- What is required -
Begin at the first line and end at the line containing "COL = bpy.context.scene.collection". Extract exactly those lines.

===

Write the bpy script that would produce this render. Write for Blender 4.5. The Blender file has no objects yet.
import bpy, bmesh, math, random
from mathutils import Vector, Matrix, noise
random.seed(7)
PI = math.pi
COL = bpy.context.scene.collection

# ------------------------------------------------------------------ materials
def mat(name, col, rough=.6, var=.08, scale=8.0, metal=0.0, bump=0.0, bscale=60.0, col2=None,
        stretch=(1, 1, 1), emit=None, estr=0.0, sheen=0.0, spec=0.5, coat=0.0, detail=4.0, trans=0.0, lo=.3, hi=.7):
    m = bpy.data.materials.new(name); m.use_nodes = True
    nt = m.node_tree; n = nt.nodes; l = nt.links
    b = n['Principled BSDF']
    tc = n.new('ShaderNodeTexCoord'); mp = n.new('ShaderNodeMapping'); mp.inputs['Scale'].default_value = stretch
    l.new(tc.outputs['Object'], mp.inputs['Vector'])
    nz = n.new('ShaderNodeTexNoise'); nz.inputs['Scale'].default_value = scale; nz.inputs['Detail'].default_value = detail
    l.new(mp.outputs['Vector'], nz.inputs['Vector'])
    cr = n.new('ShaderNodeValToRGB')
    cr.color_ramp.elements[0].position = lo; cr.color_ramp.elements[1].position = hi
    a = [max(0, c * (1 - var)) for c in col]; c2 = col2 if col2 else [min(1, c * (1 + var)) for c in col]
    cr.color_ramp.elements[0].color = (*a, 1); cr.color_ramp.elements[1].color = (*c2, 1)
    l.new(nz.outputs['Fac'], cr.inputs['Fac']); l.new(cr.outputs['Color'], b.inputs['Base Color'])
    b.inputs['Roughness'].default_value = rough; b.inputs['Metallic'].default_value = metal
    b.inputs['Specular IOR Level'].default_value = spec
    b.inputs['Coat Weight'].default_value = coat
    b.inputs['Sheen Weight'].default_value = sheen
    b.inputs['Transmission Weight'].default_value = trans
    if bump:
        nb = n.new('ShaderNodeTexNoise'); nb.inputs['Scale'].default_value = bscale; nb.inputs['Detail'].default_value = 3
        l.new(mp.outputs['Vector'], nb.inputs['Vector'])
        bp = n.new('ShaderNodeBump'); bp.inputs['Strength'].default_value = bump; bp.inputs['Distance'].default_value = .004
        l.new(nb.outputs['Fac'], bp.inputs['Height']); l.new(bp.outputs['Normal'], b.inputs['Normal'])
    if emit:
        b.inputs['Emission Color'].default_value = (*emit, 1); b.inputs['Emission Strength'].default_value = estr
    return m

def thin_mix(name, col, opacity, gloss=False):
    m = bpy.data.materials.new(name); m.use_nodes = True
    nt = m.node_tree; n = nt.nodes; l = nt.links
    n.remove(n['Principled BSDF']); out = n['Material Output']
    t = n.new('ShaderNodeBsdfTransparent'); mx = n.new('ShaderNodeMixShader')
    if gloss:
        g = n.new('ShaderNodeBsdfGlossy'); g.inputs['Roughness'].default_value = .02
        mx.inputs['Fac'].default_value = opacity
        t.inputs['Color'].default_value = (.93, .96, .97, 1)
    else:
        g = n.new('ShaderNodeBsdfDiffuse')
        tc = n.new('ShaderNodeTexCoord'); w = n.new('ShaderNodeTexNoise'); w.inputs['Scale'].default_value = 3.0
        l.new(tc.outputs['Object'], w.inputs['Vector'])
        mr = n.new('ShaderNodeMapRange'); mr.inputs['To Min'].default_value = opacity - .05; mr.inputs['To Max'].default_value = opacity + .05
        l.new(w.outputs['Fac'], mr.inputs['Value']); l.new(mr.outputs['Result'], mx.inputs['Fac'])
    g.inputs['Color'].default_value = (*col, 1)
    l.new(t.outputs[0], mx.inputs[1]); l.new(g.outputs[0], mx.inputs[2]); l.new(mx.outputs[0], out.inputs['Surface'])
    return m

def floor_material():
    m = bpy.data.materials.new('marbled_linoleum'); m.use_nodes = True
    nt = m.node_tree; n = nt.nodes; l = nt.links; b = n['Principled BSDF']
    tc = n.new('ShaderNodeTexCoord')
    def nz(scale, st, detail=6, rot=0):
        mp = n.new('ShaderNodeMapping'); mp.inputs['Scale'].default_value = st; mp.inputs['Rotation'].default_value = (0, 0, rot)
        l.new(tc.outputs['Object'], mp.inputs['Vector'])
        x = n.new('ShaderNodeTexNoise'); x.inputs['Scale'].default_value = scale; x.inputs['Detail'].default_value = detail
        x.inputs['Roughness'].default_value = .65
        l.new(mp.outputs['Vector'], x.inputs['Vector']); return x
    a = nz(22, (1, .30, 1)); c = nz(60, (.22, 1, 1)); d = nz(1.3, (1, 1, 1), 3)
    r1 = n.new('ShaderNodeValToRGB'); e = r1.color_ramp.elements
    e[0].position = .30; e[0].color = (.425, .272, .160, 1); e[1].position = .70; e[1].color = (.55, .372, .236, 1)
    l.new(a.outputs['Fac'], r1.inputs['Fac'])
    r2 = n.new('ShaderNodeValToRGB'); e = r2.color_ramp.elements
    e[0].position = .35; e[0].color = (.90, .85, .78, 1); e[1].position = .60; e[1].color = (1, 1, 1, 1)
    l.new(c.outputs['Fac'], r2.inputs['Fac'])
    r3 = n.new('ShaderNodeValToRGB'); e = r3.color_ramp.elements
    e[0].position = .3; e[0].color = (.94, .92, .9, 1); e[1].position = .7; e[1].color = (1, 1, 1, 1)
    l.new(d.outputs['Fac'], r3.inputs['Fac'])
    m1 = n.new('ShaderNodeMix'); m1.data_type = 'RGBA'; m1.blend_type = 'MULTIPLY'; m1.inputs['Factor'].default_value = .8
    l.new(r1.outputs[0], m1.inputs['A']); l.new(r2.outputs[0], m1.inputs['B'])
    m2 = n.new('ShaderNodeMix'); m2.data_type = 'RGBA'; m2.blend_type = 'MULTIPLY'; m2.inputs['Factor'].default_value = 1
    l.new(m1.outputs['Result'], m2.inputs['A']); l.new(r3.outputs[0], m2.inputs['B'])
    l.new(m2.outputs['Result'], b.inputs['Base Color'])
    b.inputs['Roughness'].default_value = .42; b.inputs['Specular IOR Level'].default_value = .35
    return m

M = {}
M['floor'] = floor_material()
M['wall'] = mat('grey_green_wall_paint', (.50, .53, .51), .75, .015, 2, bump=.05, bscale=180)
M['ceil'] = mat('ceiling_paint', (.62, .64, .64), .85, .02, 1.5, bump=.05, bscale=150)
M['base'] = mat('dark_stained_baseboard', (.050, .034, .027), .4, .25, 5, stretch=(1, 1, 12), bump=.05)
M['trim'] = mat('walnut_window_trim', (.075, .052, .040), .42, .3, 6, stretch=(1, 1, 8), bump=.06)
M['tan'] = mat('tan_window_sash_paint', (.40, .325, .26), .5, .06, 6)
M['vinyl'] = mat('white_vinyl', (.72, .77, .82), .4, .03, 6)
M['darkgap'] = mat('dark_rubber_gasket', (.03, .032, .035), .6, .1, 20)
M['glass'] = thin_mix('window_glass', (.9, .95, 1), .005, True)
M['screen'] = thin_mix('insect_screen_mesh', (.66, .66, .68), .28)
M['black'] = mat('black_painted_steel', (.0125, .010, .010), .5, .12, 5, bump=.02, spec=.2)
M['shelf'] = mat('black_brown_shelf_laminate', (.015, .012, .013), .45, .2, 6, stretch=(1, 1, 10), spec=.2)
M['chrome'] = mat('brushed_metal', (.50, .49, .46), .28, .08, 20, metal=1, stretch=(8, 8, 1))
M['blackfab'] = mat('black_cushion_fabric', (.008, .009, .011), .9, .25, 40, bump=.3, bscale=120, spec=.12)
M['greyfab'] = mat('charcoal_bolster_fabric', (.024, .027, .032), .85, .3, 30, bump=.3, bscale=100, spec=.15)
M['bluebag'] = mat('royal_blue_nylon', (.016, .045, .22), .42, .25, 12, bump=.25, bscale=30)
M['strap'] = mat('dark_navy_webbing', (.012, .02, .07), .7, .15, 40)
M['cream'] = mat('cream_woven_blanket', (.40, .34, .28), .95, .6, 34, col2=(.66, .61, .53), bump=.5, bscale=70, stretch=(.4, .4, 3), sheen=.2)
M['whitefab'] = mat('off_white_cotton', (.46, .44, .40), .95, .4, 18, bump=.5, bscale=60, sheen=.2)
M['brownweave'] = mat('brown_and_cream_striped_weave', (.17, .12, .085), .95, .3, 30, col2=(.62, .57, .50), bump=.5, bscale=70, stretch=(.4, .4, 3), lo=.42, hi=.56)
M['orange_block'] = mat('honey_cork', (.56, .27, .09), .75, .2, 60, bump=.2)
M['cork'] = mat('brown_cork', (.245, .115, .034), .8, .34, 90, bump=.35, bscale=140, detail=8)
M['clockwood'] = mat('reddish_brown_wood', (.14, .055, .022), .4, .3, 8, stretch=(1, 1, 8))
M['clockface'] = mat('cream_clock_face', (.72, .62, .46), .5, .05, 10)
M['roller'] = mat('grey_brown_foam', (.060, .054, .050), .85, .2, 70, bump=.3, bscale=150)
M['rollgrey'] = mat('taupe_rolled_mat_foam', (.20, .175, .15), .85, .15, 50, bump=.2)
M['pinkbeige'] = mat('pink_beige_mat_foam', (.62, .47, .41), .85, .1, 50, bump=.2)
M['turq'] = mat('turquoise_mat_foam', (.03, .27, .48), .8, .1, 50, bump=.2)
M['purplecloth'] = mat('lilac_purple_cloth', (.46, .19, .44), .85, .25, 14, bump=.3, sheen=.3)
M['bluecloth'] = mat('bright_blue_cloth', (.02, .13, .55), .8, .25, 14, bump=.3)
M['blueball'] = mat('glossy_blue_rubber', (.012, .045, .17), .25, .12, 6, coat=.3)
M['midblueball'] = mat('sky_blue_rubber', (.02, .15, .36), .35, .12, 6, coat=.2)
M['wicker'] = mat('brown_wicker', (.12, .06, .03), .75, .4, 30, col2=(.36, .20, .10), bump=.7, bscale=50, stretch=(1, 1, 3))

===

- Problem solution -
Write the bpy script that would produce this render. Write for Blender 4.5. The Blender file has no objects yet.
import bpy, bmesh, math, random
from mathutils import Vector, Matrix, noise
random.seed(7)
PI = math.pi
COL = bpy.context.scene.collection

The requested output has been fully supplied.